- Work to be completed: Show, in full, each line of the data that contains "scene".

- Data:
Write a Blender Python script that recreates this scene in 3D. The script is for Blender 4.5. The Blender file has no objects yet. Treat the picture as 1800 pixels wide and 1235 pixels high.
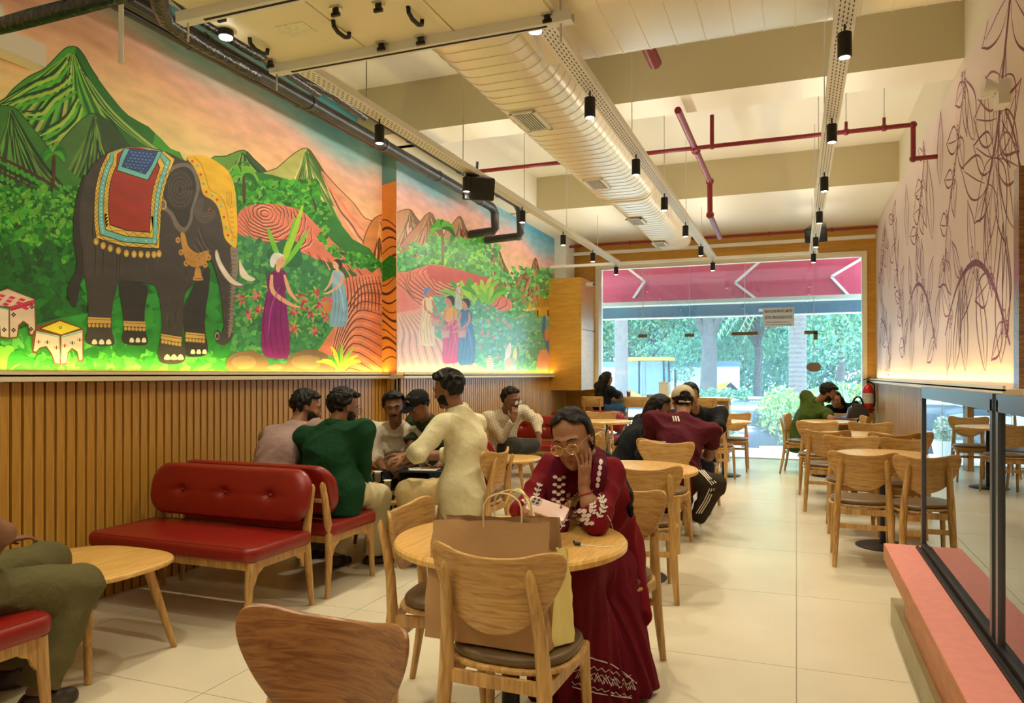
import bpy, bmesh, math, random
import numpy as np
from mathutils import Vector, Matrix, geometry
from mathutils.bvhtree import BVHTree
PI = math.pi
random.seed(7)
SC = bpy.context.scene
COL = SC.collection

# ------------------------------------------------------------------ camera, sky, sun, exposure
EYE = 1.38                      # camera height in metres
YAW = math.atan2(500, 1300)     # the lens looks this far to the left of the room's long axis
CS, SN = math.cos(YAW), math.sin(YAW)
FOC = 1300.0
cam = bpy.data.cameras.new('camera'); cam_o = bpy.data.objects.new('camera', cam); COL.objects.link(cam_o)
cam_o.location = (0, 0, EYE); cam_o.rotation_euler = (PI/2, 0, YAW)
cam.sensor_width = 36; cam.lens = 36*FOC/1800; cam.shift_y = 40.5/1800; cam.clip_start = .05; cam.clip_end = 300
SC.camera = cam_o
SC.view_settings.view_transform = 'Standard'; SC.view_settings.look = 'None'
SC.view_settings.gamma = 1; SC.view_settings.exposure = 0.0; SC.view_settings.use_curve_mapping = False
W = bpy.data.worlds.new('sky'); SC.world = W; W.use_nodes = True
W.node_tree.nodes['Background'].inputs[0].default_value = (.55, .80, 1.0, 1)
W.node_tree.nodes['Background'].inputs[1].default_value = 8.0
sun = bpy.data.lights.new('sun', 'SUN'); sun.energy = 7.0; sun.angle = .02; sun.color = (1, .95, .86)
sun_o = bpy.data.objects.new('sun', sun); COL.objects.link(sun_o); sun_o.rotation_euler = (math.radians(38), 0, math.radians(165))

def P(u, v, d):
    """real point at depth d (metres along the lens axis) seen at photo position u, v"""
    s = (u-900)/FOC*d
    return Vector((s*CS-d*SN, s*SN+d*CS, EYE-(v-658)*d/FOC))
def onwall(u, v, X):
    """photo position -> point on the plane x = X"""
    d = X/(((u-1400)/FOC)*CS)
    return Vector((X, (d+X*SN)/CS, EYE-(v-658)*d/FOC))

# ------------------------------------------------------------------ ledge strips of the room, plus fill lamps added without fixtures
def area(name, loc, rot, sx, sy, energy, color):
    l = bpy.data.lights.new(name, 'AREA'); l.shape = 'RECTANGLE'; l.size = sx; l.size_y = sy; l.energy = energy; l.color = color
    o = bpy.data.objects.new(name, l); COL.objects.link(o); o.location = loc; o.rotation_euler = rot; return o
XA, XB, XR = -4.03, -3.86, 1.15       # left wall (near part), left wall (far part), right wall
YC, YW = 6.71, 12.7                    # where the left wall steps, window wall
ZB, ZC = 3.70, 4.18                    # underside of beams, ceiling
WARM = (1, .88, .62)
area('room_fill', (-1.6, -0.6, 3.55), (0, 0, 0), 1.2, 1.2, 26, WARM)  # both overhead panels are unseen fill, added to brighten the room
area('room_fill', (-1.6, 1.6, 3.55), (0, 0, 0), 1.2, .6, 14, WARM)
area('mural_fill', (-2.76, 5.3, EYE+1.83), (0, math.radians(62), 0), .08, 3.4, 20, (1, .90, .68))  # these three are unseen washes added to brighten the painted wall
area('mural_fill', (-2.3, 1.7, EYE+2.15), (0, math.radians(55), 0), .10, 1.6, 15, (1, .90, .68))
area('mural_fill', (-2.74, 9.2, EYE+1.83), (0, math.radians(62), 0), .08, 4.2, 14, (1, .92, .74))
area('cove_light', (XA+.045, 4.7, 1.405), (PI, 0, 0), .05, 4.0, 11, (1, .80, .2))
area('cove_light', (XB+.045, 9.6, 1.405), (PI, 0, 0), .05, 5.7, 12, (1, .78, .25))
area('cove_light', (XR-.045, 8.7, 1.33), (PI, 0, 0), .05, 7.6, 16, (1, .72, .22))

for _x in (-2.67, -1.19, .225): area('ceiling_fill', (_x, 8.4, EYE+1.82), (PI, 0, 0), .06, 6.2, 13, (1, .93, .78))  # added above the trays to lift the ceiling, no fitting there
# ------------------------------------------------------------------ helpers
def link(name, me, mats=None, parent=None, label=None, cat=None, group=None, kind=None):
    o = bpy.data.objects.new(name, me); COL.objects.link(o)
    if mats is not None:
        for m in (mats if isinstance(mats, (list, tuple)) else [mats]): me.materials.append(m)
    if parent is not None: o.parent = parent
    return tag(o, label, cat, group, kind)
def tag(o, label=None, cat=None, group=None, kind=None):
    if label: o['label'] = label
    if cat: o['category'] = cat
    if group: o['group'] = group
    if kind: o['kind'] = kind
    return o
def thing(name, label, cat, loc=(0, 0, 0), rz=0, group=None):
    o = bpy.data.objects.new(name, None); COL.objects.link(o); o.location = loc; o.rotation_euler = (0, 0, rz)
    o.empty_display_size = .1
    return tag(o, label, cat, group)
def copy_tree(o, loc=None, rz=None, label=None, group=None, parent=None):
    c = o.copy(); COL.objects.link(c)
    if parent is not None: c.parent = parent
    if loc is not None: c.location = loc
    if rz is not None: c.rotation_euler = (0, 0, rz)
    if label: c['label'] = label
    if group: c['group'] = group
    for ch in list(o.children): copy_tree(ch, parent=c)
    return c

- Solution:
Write a Blender Python script that recreates this scene in 3D. The script is for Blender 4.5. The Blender file has no objects yet. Treat the picture as 1800 pixels wide and 1235 pixels high.
SC = bpy.context.scene